Rayon maximal - printemps 2020


Cet hiver, je suis allée souvent me promener dans un parc proche de chez moi.
Presque à chaque fois je ramenais quelques graines ou fruits tombés sur le sol, pour la plupart d'arbres exotiques.
Le fruit d'un oranger des Osages et une gousse de févier d'Amérique, des drupes de Melia ou lilas de Perse, dont les noyaux percés étaient utilisés autrefois pour confectionner des chapelets. Je retournais visiter l'oranger de Osages et le Melia pour guetter l'arrivée du printemps et observer le développement des bourgeons.
Pendant le confinement les parcs sont fermés et le rayon autorisé de déplacement s'est restreint. Je n'ai pas pu voir fleurir l'oranger des Osages ni le Melia.
Dans ce rayon maximal j'ai continué à cueillir quelques bourgeons, feuilles et fleurs qui dépassaient des grilles des squares désormais inaccessibles. Une fleur d'Oranger du Mexique, celles d'un Olivier de Bohême, des boutons de cerisiers du Japon, une fleur de Sauge de Jérusalem, une marguerite du Cap...
D'autres plantes moins exotiques également, comme cette moutarde sauvage qui posée sur mon bras se transforme en phasme par le pouvoir de l'imagination.
Des détails, des échantillons, des fragments de paysage.
J'ai beaucoup photographié ma main tenant ces végétaux comme un trophée. Une preuve que là dehors la vie continue et que malgré tout le printemps nous accompagne. Ces cueillettes sauvages sont devenues le but principal de ces sorties quotidiennes.
Photographier les plantes est pour moi un moyen de passer du temps avec le «paysage». De m'arrêter. De ne pas me précipiter. Me forcer à être attentive et à voir réellement la chose qui se trouve devant mes yeux.

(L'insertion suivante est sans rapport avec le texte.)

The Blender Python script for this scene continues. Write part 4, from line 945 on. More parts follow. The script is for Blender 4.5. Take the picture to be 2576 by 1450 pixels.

La capacité de se concentrer sur les plus petits détails puis prendre de la distance pour les considérer dans leur contexte et établir des comparaisons.
Dans ces «Tableaux de la Nature» Alexander von Humboldt démontrait l'influence que la nature pouvait avoir sur l'imagination. Dans son «Cosmos» volume 2, «Histoire de la contemplation poétique du monde», il met en évidence la façon dont le spectacle de la nature se reflète dans la pensée.
L'oeil qui nous permet non seulement de voir se qui nous entoure, mais aussi de l'interpréter en d'en former une conception.
Un émerveillement devant la nature qui nous aidera peut-être aujourd'hui à nous rendre compte que l'on ne peut protéger que ce que l'on aime.